Fire is a fundamental ecological process, but excessive human intervention has disrupted the balance in these forests. Years of fire suppression have led to an accumulation of forest density and tree biomass, which ends up being an ample source of fuel for fires to grow into high-severity fires. In addition, global warming and the drier climates in California provide favorable conditions for “bad” fires. 

John Williams, the lead author on the study and a project scientist at Safford’s lab at UC Davis, explained the reason for conducting the study. 
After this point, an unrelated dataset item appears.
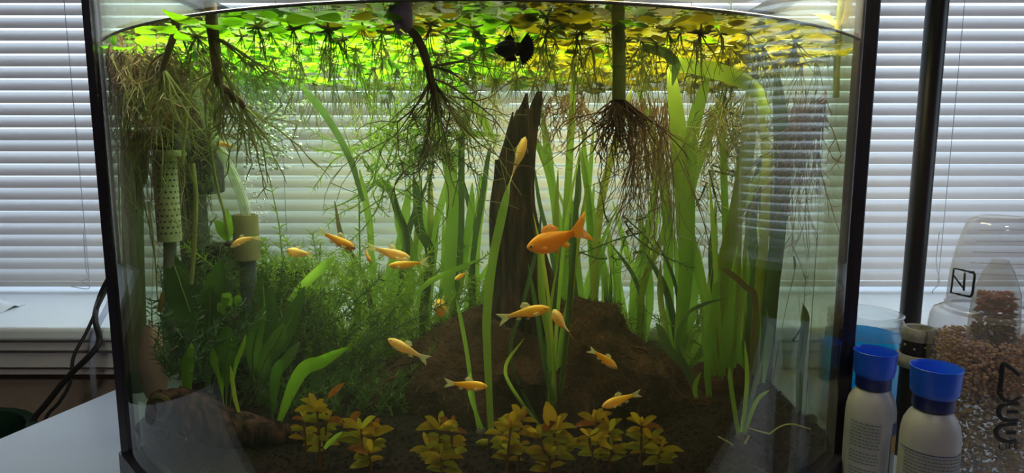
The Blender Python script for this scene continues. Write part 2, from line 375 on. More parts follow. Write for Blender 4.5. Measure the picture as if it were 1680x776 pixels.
# black trims: corner strips, base frame with a flared foot, back corners
for x0, x1 in ((XL-.001, XL+.0085), (XR-.0165, XR+.001)):
    mb = MB(); mb.box((x0, YC-.008, .03), (x1, YC+.006, ZR+.002)); bevel(mb.build('corner_trim', 'blacktrim', tank, smooth=False), .0015)
def frame(name, za, zb, out, m):
    mb = MB(); o = arc(XL, XR, 40, -out); o = [(x + (out if i == 40 else -out if i == 0 else 0), y) for i, (x, y) in enumerate(o)]
    o = [(XL-out, o[0][1])] + o[1:-1] + [(XR+out, o[-1][1])] + [(XR+out, YB+out), (XL-out, YB+out)]
    i_ = arc(XL+.012, XR-.012, 40, .012) + [(XR-.012, YB-.010), (XL+.012, YB-.010)]
    n = len(o); vs = [(x, y, z) for z in (za, zb) for x, y in o] + [(x, y, z) for z in (za, zb) for x, y in i_]; fs = []
    for i in range(n):
        j = (i+1) % n
        fs += [(i, j, n+j, n+i), (2*n+j, 2*n+i, 3*n+i, 3*n+j), (n+i, n+j, 3*n+j, 3*n+i), (j, i, 2*n+i, 2*n+j)]
    mb.add(vs, fs); return mb.build(name, m, tank, smooth=False)
frame('base_trim', .0005, .037, .004, 'blacktrim')
frame('rim_trim', ZR, ZR+.016, .004, 'blacktrim')
mb = MB()
mb.tube([Vector((x, y, ZW+.0005)) for x, y in arc(XL+.012, XR-.018, 40, .0085)], .0013, 6); mb.build('waterline', 'silicone', tank)
# lamp bar over the water: housing, with the two LED areas just under it
lamp = thing('aquarium_lamp', Vector((-.03, .74, ZR+.016)), 'black aquarium lamp bar resting across the rim above the floating plants', 'lamp')
mb = MB(); mb.box((-.40, .580, .570), (.34, .850, .600)); bevel(mb.build('housing', 'black', lamp, smooth=False), .004)
for x in (-.40, .334):
    mb = MB(); mb.box((x, .66, ZR+.0162), (x+.006, .86, .571)); mb.build('leg', 'black', lamp, smooth=False)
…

“This was a follow-up study to a previous research that looked at patterns of severity in different tree types in the Sierra Nevadas and some Cascade forests from 1984 to 2009,” Williams said. “The motivation behind this was that we’ve had nine of 10 of the biggest wildfires in California history since 2009, so we want to look at how these patterns have been changing. Most of the Sierra Nevada ecosystems are adapted to low-to-moderate severity fires, and what we’re seeing is a much higher rate of high-severity fires than these forests are accustomed to.”

Before 1850, much more land area was burned annually, with 90% of the fires being low-to-moderate severity fires. However, today, less land is burned annually, but more is burned by high-severity fires at a higher frequency. but more is burned at a high frequency and severity. 

“As a result of the increases in high-severity fire and the […] reductions in the percentage of area burned at low-to-moderate severity, [there have been] loss of carbon storage, increased plume emissions and decreased air quality, increased erosion and adverse impacts on soil nutrients, microbial processes, and hydrology,” the study reads. “Additionally, studies have shown that shifts in burning patterns correlate with failures in conifer regeneration, changes in the balance of fire-tolerant and fire-intolerant species [and] negative impacts to overall species diversity.” 

Reversing this pattern of fires would require substantial increases in area and percentage of forests burned by low-to-moderate severity fires through methods like controlled fires and forest and resource management interventions, as well as working to reduce tree biomass. More importantly, assessing wildfires that do break out to see if they can be low-to-moderate before impulsively suppressing them is critical, since these wildfires themselves can actually be a management tool. 

“We’re able to put out more than 98% of all fires before they get to a couple of 100 acres,” Safford said. “So even today, our success at putting fires out is just kind of unbelievable. That said, when you have a really fueled, rich landscape; a really hot day; a big wind; an ignition in the wrong part of the landscape and people can’t get to it, those are the fires that you and I end up seeing on the news because those are the ones we lose control of.”

According to Safford, most of the fires put out are most likely under conditions that would not have led to high-severity fires. In fact, National Park Services in Sequoia and Kings Canyon as well as in Yosemite let a high portion of fires on their landscape burn after assessing them.

“Wildland fire use is probably the major solution; we need to start thinking really hard about not putting out all wildfires immediately because really they’re going to treat 70% to 90% of the landscape, whether we want them to or not,” Safford said. “And it would be better that they treated them under benign weather conditions than under severe weather conditions because the effects will be much better and beneficial to our forests.”